Jedidiah J. Kroncke. “Legal Complicity in an Age of Resurgent Authoritarianism.” Georgetown Journal of Legal Ethics, vol. 38, no. 1 (2025): 75-123.
This article critically examines the ethical and political assumptions that have shaped how liberal legal professionals, particularly in the United States, engage with authoritarian regimes. It traces how modernization theory—the belief that economic development would inevitably lead to democratization—provided a moral justification for legal engagement with authoritarian states like China. For liberal lawyers, this framework aligned with the idea of amoral professionalism and allowed them to view their work in such regimes as a force for eventual liberal transformation rather than complicity in repression.
However, the endurance and resurgence of authoritarian regimes globally, many of which have achieved sustained economic development without democratization, has undermined this narrative. The article argues that this reality calls for a re-evaluation of the ethical foundations of legal engagement in such contexts.
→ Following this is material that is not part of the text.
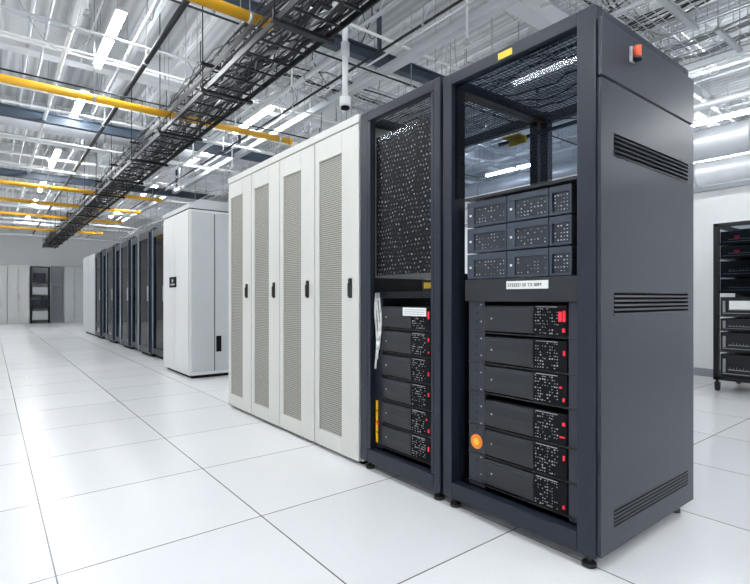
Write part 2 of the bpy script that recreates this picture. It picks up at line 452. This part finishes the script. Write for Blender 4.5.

The case of American lawyers working in post-1978 China is presented as a particularly salient example of this dynamic.
The article further contends that the erosion of faith in modernization theory exposes deeper tensions within liberal legal professions themselves. As authoritarian ideologies increasingly blur the line between domestic and foreign threats to democracy, legal professionals must confront questions about their independence, political function, and ethical obligations in both international and domestic settings. In backsliding democracies, lawyers are thus not only actors in resistance or complicity but also emblematic of the broader crisis facing liberal legal values.